◆ STORED DATA
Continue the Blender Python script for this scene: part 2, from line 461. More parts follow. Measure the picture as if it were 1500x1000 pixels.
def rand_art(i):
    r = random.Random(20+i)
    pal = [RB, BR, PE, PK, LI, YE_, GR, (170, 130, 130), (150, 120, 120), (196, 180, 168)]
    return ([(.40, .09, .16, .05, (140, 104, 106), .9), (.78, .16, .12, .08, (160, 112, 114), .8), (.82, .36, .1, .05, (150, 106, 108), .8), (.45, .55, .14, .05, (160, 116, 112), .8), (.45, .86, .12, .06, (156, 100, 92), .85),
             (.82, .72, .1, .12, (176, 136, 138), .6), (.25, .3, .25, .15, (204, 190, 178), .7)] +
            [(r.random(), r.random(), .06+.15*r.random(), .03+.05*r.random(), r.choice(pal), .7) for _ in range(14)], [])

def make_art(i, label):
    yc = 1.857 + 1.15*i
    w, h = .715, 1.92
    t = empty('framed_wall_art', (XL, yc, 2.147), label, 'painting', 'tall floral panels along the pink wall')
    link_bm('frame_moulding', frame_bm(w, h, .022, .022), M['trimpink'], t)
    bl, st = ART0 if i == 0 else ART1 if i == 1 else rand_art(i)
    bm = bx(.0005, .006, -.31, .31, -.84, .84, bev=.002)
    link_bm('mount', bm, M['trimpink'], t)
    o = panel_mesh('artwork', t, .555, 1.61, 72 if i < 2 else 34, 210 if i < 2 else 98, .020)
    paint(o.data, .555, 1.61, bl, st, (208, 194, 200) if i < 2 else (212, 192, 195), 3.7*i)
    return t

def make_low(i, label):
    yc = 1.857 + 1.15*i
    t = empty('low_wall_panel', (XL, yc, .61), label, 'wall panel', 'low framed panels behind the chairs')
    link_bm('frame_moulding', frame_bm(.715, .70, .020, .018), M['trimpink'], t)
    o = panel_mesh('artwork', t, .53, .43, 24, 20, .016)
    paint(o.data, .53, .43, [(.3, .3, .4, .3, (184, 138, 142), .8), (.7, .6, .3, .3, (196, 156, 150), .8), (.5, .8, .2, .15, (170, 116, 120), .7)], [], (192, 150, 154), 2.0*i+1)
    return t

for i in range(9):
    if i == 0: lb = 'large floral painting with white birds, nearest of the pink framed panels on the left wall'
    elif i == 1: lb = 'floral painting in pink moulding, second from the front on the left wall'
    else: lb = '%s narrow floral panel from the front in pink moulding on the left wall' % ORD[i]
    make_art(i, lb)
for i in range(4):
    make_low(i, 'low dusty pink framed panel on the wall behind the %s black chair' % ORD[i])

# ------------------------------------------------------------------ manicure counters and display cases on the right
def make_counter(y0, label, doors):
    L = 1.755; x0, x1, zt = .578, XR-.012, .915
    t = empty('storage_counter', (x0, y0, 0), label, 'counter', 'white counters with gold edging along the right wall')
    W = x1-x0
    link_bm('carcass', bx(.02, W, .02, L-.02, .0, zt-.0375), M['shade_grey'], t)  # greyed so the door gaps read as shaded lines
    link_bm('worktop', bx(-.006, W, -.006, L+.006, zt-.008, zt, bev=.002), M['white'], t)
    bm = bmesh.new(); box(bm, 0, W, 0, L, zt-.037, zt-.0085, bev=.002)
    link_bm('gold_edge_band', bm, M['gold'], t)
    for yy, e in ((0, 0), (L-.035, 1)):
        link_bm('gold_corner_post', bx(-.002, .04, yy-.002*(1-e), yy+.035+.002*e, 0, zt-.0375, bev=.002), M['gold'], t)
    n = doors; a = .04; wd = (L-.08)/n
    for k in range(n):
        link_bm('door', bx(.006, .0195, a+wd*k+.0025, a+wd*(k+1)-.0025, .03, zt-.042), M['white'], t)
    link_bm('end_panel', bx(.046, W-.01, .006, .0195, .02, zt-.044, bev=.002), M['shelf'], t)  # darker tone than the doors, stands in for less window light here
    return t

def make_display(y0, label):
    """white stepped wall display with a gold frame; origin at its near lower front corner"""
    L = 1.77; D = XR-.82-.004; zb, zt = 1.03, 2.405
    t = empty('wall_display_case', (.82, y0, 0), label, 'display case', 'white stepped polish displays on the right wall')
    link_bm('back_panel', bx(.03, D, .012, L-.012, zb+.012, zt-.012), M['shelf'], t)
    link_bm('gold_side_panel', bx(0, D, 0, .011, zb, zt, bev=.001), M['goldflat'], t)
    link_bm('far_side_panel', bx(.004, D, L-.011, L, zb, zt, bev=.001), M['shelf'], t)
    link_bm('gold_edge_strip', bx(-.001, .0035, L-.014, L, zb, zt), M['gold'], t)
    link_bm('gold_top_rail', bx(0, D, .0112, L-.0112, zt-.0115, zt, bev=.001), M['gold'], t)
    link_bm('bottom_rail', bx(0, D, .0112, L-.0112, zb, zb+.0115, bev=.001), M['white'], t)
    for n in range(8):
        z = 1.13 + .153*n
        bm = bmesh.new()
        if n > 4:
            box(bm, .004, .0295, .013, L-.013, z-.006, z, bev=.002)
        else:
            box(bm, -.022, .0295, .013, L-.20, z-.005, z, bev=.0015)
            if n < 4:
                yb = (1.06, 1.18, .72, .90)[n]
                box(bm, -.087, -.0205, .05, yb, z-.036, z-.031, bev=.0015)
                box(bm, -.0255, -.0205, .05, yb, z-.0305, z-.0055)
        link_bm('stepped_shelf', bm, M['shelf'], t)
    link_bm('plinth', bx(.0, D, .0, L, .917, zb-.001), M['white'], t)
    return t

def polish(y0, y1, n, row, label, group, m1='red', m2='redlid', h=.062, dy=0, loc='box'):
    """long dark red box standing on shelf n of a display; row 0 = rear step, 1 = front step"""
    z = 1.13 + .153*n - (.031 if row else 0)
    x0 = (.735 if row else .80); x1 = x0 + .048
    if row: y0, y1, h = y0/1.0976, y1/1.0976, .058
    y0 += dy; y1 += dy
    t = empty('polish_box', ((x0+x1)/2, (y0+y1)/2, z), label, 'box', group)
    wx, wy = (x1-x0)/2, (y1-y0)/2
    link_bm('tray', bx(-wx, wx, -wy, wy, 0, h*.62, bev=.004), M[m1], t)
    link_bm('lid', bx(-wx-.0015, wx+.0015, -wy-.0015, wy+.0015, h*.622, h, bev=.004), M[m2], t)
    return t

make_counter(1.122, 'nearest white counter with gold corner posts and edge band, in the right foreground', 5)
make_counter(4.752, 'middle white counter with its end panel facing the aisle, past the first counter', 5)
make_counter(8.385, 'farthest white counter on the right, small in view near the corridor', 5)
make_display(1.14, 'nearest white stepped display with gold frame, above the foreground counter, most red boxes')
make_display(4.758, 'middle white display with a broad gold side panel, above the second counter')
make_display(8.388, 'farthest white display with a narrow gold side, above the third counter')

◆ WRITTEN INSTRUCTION
Print all the data exactly.

◆ EXPECTED OUTPUT
Continue the Blender Python script for this scene: part 2, from line 461. More parts follow. Measure the picture as if it were 1500x1000 pixels.
def rand_art(i):
    r = random.Random(20+i)
    pal = [RB, BR, PE, PK, LI, YE_, GR, (170, 130, 130), (150, 120, 120), (196, 180, 168)]
    return ([(.40, .09, .16, .05, (140, 104, 106), .9), (.78, .16, .12, .08, (160, 112, 114), .8), (.82, .36, .1, .05, (150, 106, 108), .8), (.45, .55, .14, .05, (160, 116, 112), .8), (.45, .86, .12, .06, (156, 100, 92), .85),
             (.82, .72, .1, .12, (176, 136, 138), .6), (.25, .3, .25, .15, (204, 190, 178), .7)] +
            [(r.random(), r.random(), .06+.15*r.random(), .03+.05*r.random(), r.choice(pal), .7) for _ in range(14)], [])

def make_art(i, label):
    yc = 1.857 + 1.15*i
    w, h = .715, 1.92
    t = empty('framed_wall_art', (XL, yc, 2.147), label, 'painting', 'tall floral panels along the pink wall')
    link_bm('frame_moulding', frame_bm(w, h, .022, .022), M['trimpink'], t)
    bl, st = ART0 if i == 0 else ART1 if i == 1 else rand_art(i)
    bm = bx(.0005, .006, -.31, .31, -.84, .84, bev=.002)
    link_bm('mount', bm, M['trimpink'], t)
    o = panel_mesh('artwork', t, .555, 1.61, 72 if i < 2 else 34, 210 if i < 2 else 98, .020)
    paint(o.data, .555, 1.61, bl, st, (208, 194, 200) if i < 2 else (212, 192, 195), 3.7*i)
    return t

def make_low(i, label):
    yc = 1.857 + 1.15*i
    t = empty('low_wall_panel', (XL, yc, .61), label, 'wall panel', 'low framed panels behind the chairs')
    link_bm('frame_moulding', frame_bm(.715, .70, .020, .018), M['trimpink'], t)
    o = panel_mesh('artwork', t, .53, .43, 24, 20, .016)
    paint(o.data, .53, .43, [(.3, .3, .4, .3, (184, 138, 142), .8), (.7, .6, .3, .3, (196, 156, 150), .8), (.5, .8, .2, .15, (170, 116, 120), .7)], [], (192, 150, 154), 2.0*i+1)
    return t

for i in range(9):
    if i == 0: lb = 'large floral painting with white birds, nearest of the pink framed panels on the left wall'
    elif i == 1: lb = 'floral painting in pink moulding, second from the front on the left wall'
    else: lb = '%s narrow floral panel from the front in pink moulding on the left wall' % ORD[i]
    make_art(i, lb)
for i in range(4):
    make_low(i, 'low dusty pink framed panel on the wall behind the %s black chair' % ORD[i])

# ------------------------------------------------------------------ manicure counters and display cases on the right
def make_counter(y0, label, doors):
    L = 1.755; x0, x1, zt = .578, XR-.012, .915
    t = empty('storage_counter', (x0, y0, 0), label, 'counter', 'white counters with gold edging along the right wall')
    W = x1-x0
    link_bm('carcass', bx(.02, W, .02, L-.02, .0, zt-.0375), M['shade_grey'], t)  # greyed so the door gaps read as shaded lines
    link_bm('worktop', bx(-.006, W, -.006, L+.006, zt-.008, zt, bev=.002), M['white'], t)
    bm = bmesh.new(); box(bm, 0, W, 0, L, zt-.037, zt-.0085, bev=.002)
    link_bm('gold_edge_band', bm, M['gold'], t)
    for yy, e in ((0, 0), (L-.035, 1)):
        link_bm('gold_corner_post', bx(-.002, .04, yy-.002*(1-e), yy+.035+.002*e, 0, zt-.0375, bev=.002), M['gold'], t)
    n = doors; a = .04; wd = (L-.08)/n
    for k in range(n):
        link_bm('door', bx(.006, .0195, a+wd*k+.0025, a+wd*(k+1)-.0025, .03, zt-.042), M['white'], t)
    link_bm('end_panel', bx(.046, W-.01, .006, .0195, .02, zt-.044, bev=.002), M['shelf'], t)  # darker tone than the doors, stands in for less window light here
    return t

def make_display(y0, label):
    """white stepped wall display with a gold frame; origin at its near lower front corner"""
    L = 1.77; D = XR-.82-.004; zb, zt = 1.03, 2.405
    t = empty('wall_display_case', (.82, y0, 0), label, 'display case', 'white stepped polish displays on the right wall')
    link_bm('back_panel', bx(.03, D, .012, L-.012, zb+.012, zt-.012), M['shelf'], t)
    link_bm('gold_side_panel', bx(0, D, 0, .011, zb, zt, bev=.001), M['goldflat'], t)
    link_bm('far_side_panel', bx(.004, D, L-.011, L, zb, zt, bev=.001), M['shelf'], t)
    link_bm('gold_edge_strip', bx(-.001, .0035, L-.014, L, zb, zt), M['gold'], t)
    link_bm('gold_top_rail', bx(0, D, .0112, L-.0112, zt-.0115, zt, bev=.001), M['gold'], t)
    link_bm('bottom_rail', bx(0, D, .0112, L-.0112, zb, zb+.0115, bev=.001), M['white'], t)
    for n in range(8):
        z = 1.13 + .153*n
        bm = bmesh.new()
        if n > 4:
            box(bm, .004, .0295, .013, L-.013, z-.006, z, bev=.002)
        else:
            box(bm, -.022, .0295, .013, L-.20, z-.005, z, bev=.0015)
            if n < 4:
                yb = (1.06, 1.18, .72, .90)[n]
                box(bm, -.087, -.0205, .05, yb, z-.036, z-.031, bev=.0015)
                box(bm, -.0255, -.0205, .05, yb, z-.0305, z-.0055)
        link_bm('stepped_shelf', bm, M['shelf'], t)
    link_bm('plinth', bx(.0, D, .0, L, .917, zb-.001), M['white'], t)
    return t

def polish(y0, y1, n, row, label, group, m1='red', m2='redlid', h=.062, dy=0, loc='box'):
    """long dark red box standing on shelf n of a display; row 0 = rear step, 1 = front step"""
    z = 1.13 + .153*n - (.031 if row else 0)
    x0 = (.735 if row else .80); x1 = x0 + .048
    if row: y0, y1, h = y0/1.0976, y1/1.0976, .058
    y0 += dy; y1 += dy
    t = empty('polish_box', ((x0+x1)/2, (y0+y1)/2, z), label, 'box', group)
    wx, wy = (x1-x0)/2, (y1-y0)/2
    link_bm('tray', bx(-wx, wx, -wy, wy, 0, h*.62, bev=.004), M[m1], t)
    link_bm('lid', bx(-wx-.0015, wx+.0015, -wy-.0015, wy+.0015, h*.622, h, bev=.004), M[m2], t)
    return t

make_counter(1.122, 'nearest white counter with gold corner posts and edge band, in the right foreground', 5)
make_counter(4.752, 'middle white counter with its end panel facing the aisle, past the first counter', 5)
make_counter(8.385, 'farthest white counter on the right, small in view near the corridor', 5)
make_display(1.14, 'nearest white stepped display with gold frame, above the foreground counter, most red boxes')
make_display(4.758, 'middle white display with a broad gold side panel, above the second counter')
make_display(8.388, 'farthest white display with a narrow gold side, above the third counter')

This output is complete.